Syrian forces have been bombing and shelling from a distance but have been unable to dislodge opposition fighters holed up in devastated neighbourhoods. Retaking Aleppo and Homs could give the regime some breathing room.

In Aleppo, government forces gained some ground in recent house-to-house combat, according to an Associated Press journalist in the city. 

On Saturday, government troops captured the city's Sakhour roundabout after days of heavy fighting, a Syrian official said on condition of anonymity because he was not authorized to speak to the media.

Heavy shelling also was reported in Taibeh, a town near Homs, an early centre of the uprising. Opposition activists said at least 10 people had been killed and dozens wounded. 

Amateur video from Taibeh, posted Saturday, showed several badly disfigured bodies being pulled from the back of a pickup truck by distraught bystanders. One body was carried away on a red stretcher. 

In another video, masked rebel fighters posed with assault rifles in what they said is an air defence base east of Damascus they captured earlier in the week.

The video showed captured weapons, including anti-aircraft missiles, heavy machine guns and large-caliber ammunition. The rebels surrounded a group of captured regime soldiers. The captives, some with bandages on their heads, each stood up and gave their rank and name.

The authenticity of such videos cannot be confirmed independently because Syria imposes tight restrictions on foreign journalists.

Rebels take control of border village

In a success for the opposition activists said, rebel fighters took control of the village of Khirbet el-Jouz in Syria's northwestern Idlib province, about 16 kilometres from the Turkish town of Guvecci.

Turkey's state-run Anadolu Agency said rebels planted their flag on the roof of a building that had been used as a base by regime troops in the village. The takeover came after intense clashes, with mortar shells exploding at a relentless pace, some near the Turkish border, Anadolu said.

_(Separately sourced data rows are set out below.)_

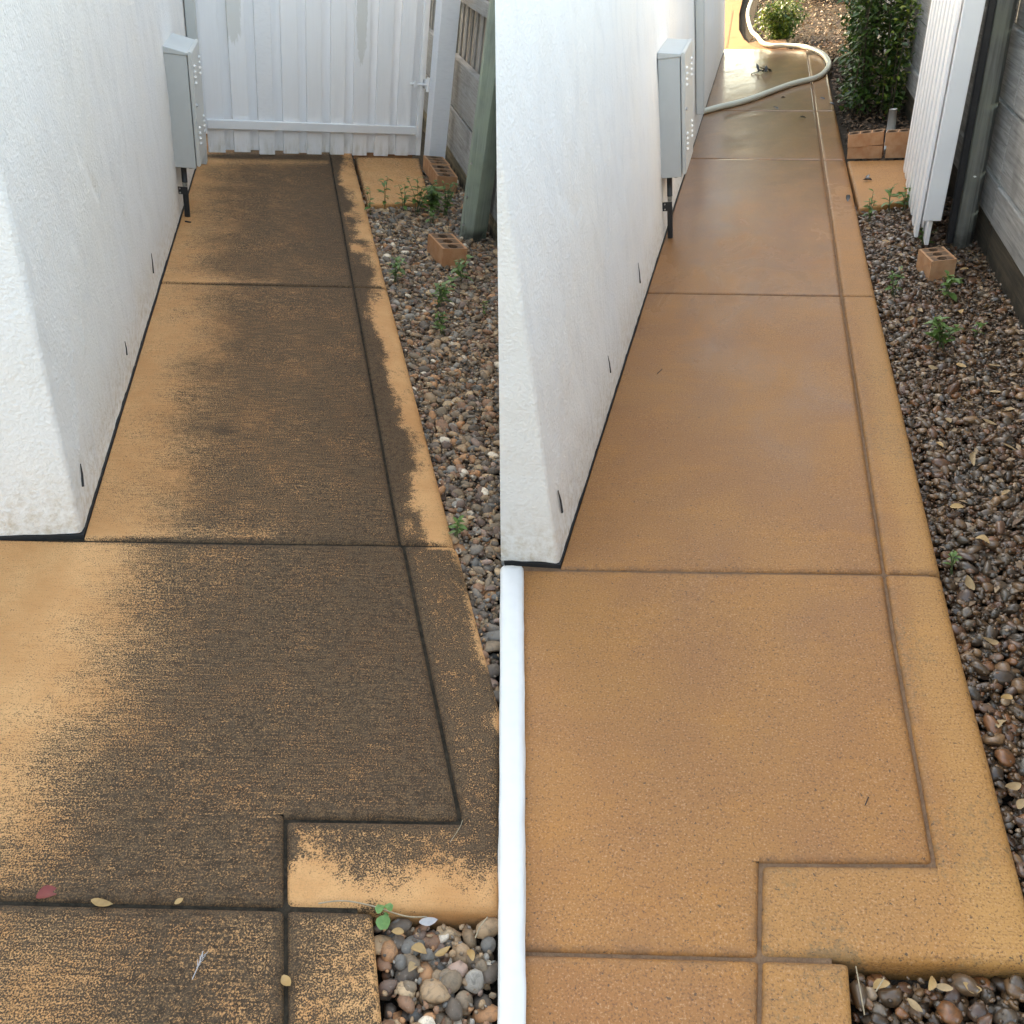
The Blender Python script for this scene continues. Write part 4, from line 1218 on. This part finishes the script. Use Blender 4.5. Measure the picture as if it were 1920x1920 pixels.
# fallen leaves one can pick out
fallen_n = [0]
def fallen(Mx, x, y, z, L, W, mat, label, group, seed):
    rg = random.Random(seed)
    v, f = leaf_np(L, W, rg.uniform(0.3, 1.0), rg.uniform(-0.6, 0.35), 6)
    v[:, 1] += 0.18 * L * np.sin(v[:, 0] / L * 3.0) * rg.uniform(-1, 1)
    v[:, 2] += RNG.normal(0, 0.03 * W, len(v))
    o = me_obj('fallen_leaf', mesh_np('fallen_leaf', v, f, M[mat], True))
    place(o, Mx, (x, y, z), rg.uniform(0, 6.28), Matrix.Rotation(rg.uniform(-.35, .35), 4, 'Y') @ Matrix.Rotation(rg.uniform(-.35, .35), 4, 'X'))
    tag(o, label, 'leaf', group)
    return o
o = fallen(ML, 0.105, -1.032, 0.006, 0.036, 0.014, 'red_leaf', 'small red leaf in the cross joint near the left edge', 'single fallen leaves', 1); place(o, ML, (0.105, -1.032, 0.004), 0.2)
o = fallen(ML, 0.20, -1.05, 0.006, 0.036, 0.008, 'gold_leaf', 'curled yellow leaf in the cross joint beside the red one', 'single fallen leaves', 2); place(o, ML, (0.196, -1.052, 0.004), -0.15)
o = fallen(ML, 0.34, -1.077, 0.006, 0.016, 0.006, 'gold_leaf', 'tiny yellow leaf in the middle of the lowest cross joint', 'single fallen leaves', 3); place(o, ML, (0.336, -1.079, 0.003), 0.5)
o = fallen(ML, 0.528, -1.24, 0.006, 0.028, 0.009, 'gold_leaf', 'yellow leaf in the upright groove at the bottom edge', 'single fallen leaves', 4); place(o, ML, (0.522, -1.232, 0.002), -1.1)
GL = [(0.745, -1.215, 'gold_leaf', 0.045, 0.014, 'pale golden leaf on the near dry gravel, low left'), (0.735, -1.185, 'gold_leaf', 0.035, 0.013, 'orange curled leaf under the seedling'),
      (0.785, -1.235, 'gold_leaf', 0.045, 0.012, 'narrow brown leaf in the middle of the near dry gravel'), (0.735, -1.255, 'dry_leaf', 0.032, 0.013, 'cream leaf flat on the near dry gravel'),
      (0.765, -1.172, 'feather', 0.050, 0.013, 'silvery curled leaf beside the seedling'), (0.85, -1.255, 'gold_leaf', 0.045, 0.013, 'orange leaf at the right of the near dry gravel')]
for i, (x, y, mt, l, w, lab) in enumerate(GL): fallen(ML, x, y, -0.012, l * 0.68, w * 0.68, mt, lab, 'leaves on the near dry gravel', 20 + i)
rg = random.Random(3)
spots = [(1.09, 0.72), (1.13, 0.86), (1.17, 0.60), (1.20, 0.98), (1.06, 0.36), (1.26, 0.85), (1.30, 0.70), (1.33, 0.92), (1.11, 0.22), (1.15, 0.30), (1.19, 0.44), (1.12, 1.25), (1.24, 1.22), (1.34, 1.22), (1.07, 1.62),
         (1.15, 1.78), (1.31, 1.72), (1.38, 1.50), (1.40, 1.75), (1.12, 2.20), (1.35, 2.15), (1.40, 2.28), (1.10, 2.60), (1.17, 2.35), (1.42, 2.40), (1.28, 1.05), (1.05, 0.02), (1.10, -0.15), (1.08, -0.30), (1.06, -0.42), (1.05, -0.55), (1.03, -0.62)]
for i, (x, y) in enumerate(spots):
    fallen(MR, x + rg.uniform(-.02, .02), y + rg.uniform(-.02, .02), -0.014, rg.uniform(0.026, 0.048), rg.uniform(0.008, 0.013), 'dry_leaf' if i % 4 else 'gold_leaf', 'pale dry leaf scattered on the wet dark gravel along the washed path', 'dry leaves on the wet gravel', 60 + i)
for i, (x, y, lab) in enumerate([(0.775, -0.985, 'leftmost curled tan leaf under the edge strip in the near wet gravel'), (0.80, -1.005, 'second tan leaf from the left in the near wet gravel'), (0.835, -0.985, 'tan leaf in the middle of the near wet gravel'), (0.872, -0.975, 'upright curled tan leaf right of the middle in the near wet gravel'), (0.915, -0.968, 'rightmost tan leaf in the near wet gravel')]):
    fallen(MR, x, y, -0.014, rg.uniform(0.024, 0.034), rg.uniform(0.006, 0.009), 'dry_leaf' if i % 2 else 'gold_leaf', lab, 'dry leaves on the near wet gravel', 160 + i)
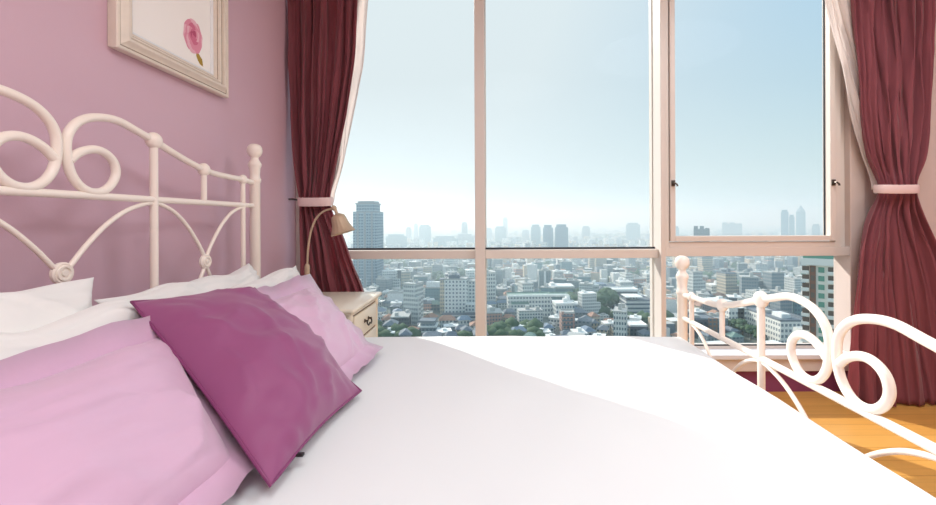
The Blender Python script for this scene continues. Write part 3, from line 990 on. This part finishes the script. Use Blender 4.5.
# beige tower and its neighbour
y = 470
t, w = landmark('apartment_tower', 'narrow grey-beige tower behind the long pale green building', 539, 550.5, y, 13)
h = top_h(271.5, y)
blk(t, 'body', -w / 2, w / 2, -6, 6, 0, h, FA['grey'], RF['concrete']); blk(t, 'plant_room', -w * .2, w * .2, -3, 3, h, h + 3, RF['concrete'])
blk(t, 'rib', -1, 1, -6.5, -6, 0, h, RF['white'])
y = 430
t, w = landmark('office_building', 'teal office block with a raised roof slab behind the long pale green building', 551, 573, y, 18)
h = top_h(289, y)
blk(t, 'body', -w / 2, w / 2, -9, 9, 0, h, FA['teal'], RF['concrete']); blk(t, 'roof_slab', -w / 2 - 1, w / 2 + 1, -10, 10, h + 1.3, h + 2.6, RF['white']); blk(t, 'lift_tower', -w / 2, -w / 2 + 4, -5, 5, h, h + 5, RF['white'])
# pink block
y = 306
t, w = landmark('apartment_building', 'pink five-storey block with grey balconies just above the duvet', 561, 574.5, y, 10)
h = top_h(314, y)
blk(t, 'body', -w / 2, w / 2, -5, 5, 0, h, FA['pink'], RF['concrete'])
for i in range(4): blk(t, 'balcony', -w / 2 + .5, w / 2 - 1.6, -6, -5, 2.6 + i * 3.2, 3.7 + i * 3.2, RF['grey'])
blk(t, 'stair_tower', -w / 2, -w / 2 + 2, -5.6, -5, 0, h + 1.6, FA['pink'])
# pair of towers under the transom
y = 640
t, w = landmark('apartment_tower', 'narrow cream tower just under the middle transom', 589.5, 594.5, y, 10)
h = top_h(256, y); blk(t, 'body', -w / 2, w / 2, -5, 5, 0, h, FA['beige'], RF['white']); blk(t, 'plant_room', -1.5, 1.5, -2, 2, h, h + 3, RF['white'])
t, w = landmark('apartment_tower', 'wide grey-beige tower next to the narrow cream one under the middle transom', 596, 606.5, y + 5, 14)
h = top_h(258, y); blk(t, 'body', -w / 2, w / 2, -7, 7, 0, h, FA['beige'], RF['concrete']); blk(t, 'plant_room', -w * .3, w * .1, -3, 3, h, h + 2.5, RF['concrete'])
# blue roofed hall
y = 460
t, w = landmark('market_hall', 'low hall with a bright blue roof beyond the dark clump of trees', 593, 605, y, 14)
h = top_h(284.5, y); blk(t, 'body', -w / 2, w / 2, -7, 7, 0, h - 2, FA['white']); blk(t, 'roof', -w / 2 - 1, w / 2 + 1, -8, 8, h - 2, h, RF['blue'])
# white frame office
y = 395
t, w = landmark('office_building', 'dark glazed block framed by white fins beside the dark clump of trees', 608, 638, y, 16)
h = top_h(291, y)
blk(t, 'body', -w / 2, w / 2, -8, 8, 0, h, FA['dark'], RF['white'])
for s in (-.5, -.28, .5): blk(t, 'fin', s * w - .8, s * w + .8, -9, -8, 0 if s != .5 else h * .4, h + .6, RF['white'])
blk(t, 'fascia', -w / 2, w / 2, -9, -8, h - 1, h + .8, RF['white'])
y = 350
t, w = landmark('office_building', 'banded office block with a white canopy left of the wide mullion', 626, 652, y, 20)
h = top_h(302, y); blk(t, 'body', -w / 2, w / 2, -10, 10, 0, h, FA['band'], RF['grey']); blk(t, 'canopy', -w * .5, w * .15, -10, 6, h + 3, h + 3.6, RF['white']); blk(t, 'lift_tower', -w * .25, 0, -4, 4, h, h + 3, FA['white'])
y = 296
t, w = landmark('warehouse', 'dark warehouse with a wide white roof just above the duvet', 631, 648.5, y, 18)
h = top_h(328, y); blk(t, 'body', -w / 2, w / 2, -7, 9, 0, h, FA['dark'], RF['white']); blk(t, 'lean_to', -w / 2 - 12, -w / 2, -6, 8, 0, h * .8, FA['beige'], RF['grey'])
blk(t, 'loading_door', -2, 2, -7.3, -7, 0, 4, RF['grey'])
y = 318
t, w = landmark('terrace_houses_block', 'terracotta tiled row building in front of the dark clump of trees', 607, 625, y, 12)
t.name = 'tiled_hall'
h = top_h(325, y); blk(t, 'body', -w / 2, w / 2, -6, 6, 0, h, FA['beige'])
bm = bmesh.new()
vs = [bm.verts.new(p) for p in ((-w / 2 - .6, -6.8, h - .2), (w / 2 + .6, -6.8, h - .2), (w / 2 + .6, 6.8, h - .2), (-w / 2 - .6, 6.8, h - .2), (-w / 2 - .6, 0, h + 3.4), (w / 2 + .6, 0, h + 3.4))]
for q in ((0, 1, 5, 4), (2, 3, 4, 5), (0, 4, 3), (1, 2, 5), (0, 3, 2, 1)): bm.faces.new([vs[i] for i in q])
obj('roof', bm, RF['tile'], t)
# dark grey pair near the footboard post
y = 292
t, w = landmark('office_building', 'dark brown-grey block seen through the footboard bars by the tall post', 694, 716, y, 16)
h = top_h(321, y); blk(t, 'body', -w / 2, w / 2, -8, 8, 0, h, FA['dark'], RF['grey']); blk(t, 'side_block', w * .12, w / 2, -10, -8, 0, h + 1.5, FA['brown']); blk(t, 'plant_room', -w * .4, -w * .1, -3, 3, h, h + 2, RF['concrete'])
# white long complex: near corner at u=780
yc = 276
xc = (780 - 495) / F * yc
hh = top_h(323, yc)
t = tag(empty('hospital_building', (xc + 9, yc + 22, G)), 'long white block with rows of square windows behind the footboard scroll', 'building')
TAKEN.append((xc + 9, yc + 12, 16)); TAKEN.append((xc + 9, yc + 34, 16))
blk(t, 'body', -9, 9, -22, 22, 0, hh, FA['office'], RF['grey'])
blk(t, 'rear_wing', -16, -9, 14, 30, 0, hh, FA['office'], RF['concrete'])
blk(t, 'plant_room', -3, 3, -14, -4, hh + .4, hh + 3, RF['white'])
blk(t, 'plant_room', -4, 1, 2, 12, hh + .4, hh + 2.5, RF['concrete'])
blk(t, 'end_wing', 9, 18, -16, 20, 0, hh - 2, FA['teal'], RF['grey'])
y = 312
t, w = landmark('office_building', 'small white block just beyond the row of street trees', 729, 744, y, 11, r=8)
h = top_h(310.5, y); blk(t, 'body', -w / 2, w / 2, -5.5, 5.5, 0, h, FA['office'], RF['white']); blk(t, 'plant_room', -1.5, 1.5, -2, 2, h, h + 2, RF['concrete'])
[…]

Two of the mortars from that battle landed in Turkey, and a third shell hit later in another village in Turkey's Hatay province. No casualties were reported, but Turkish forces returned fire each time, according to Anadolu and the Hatay governor's office.

Earlier this week, Turkey's parliament approved such retaliation, expanding Turkey's response options. Turkey's leaders have reiterated that they don't want war with Syria, but another dramatic or deadly border incident could force unwanted escalation.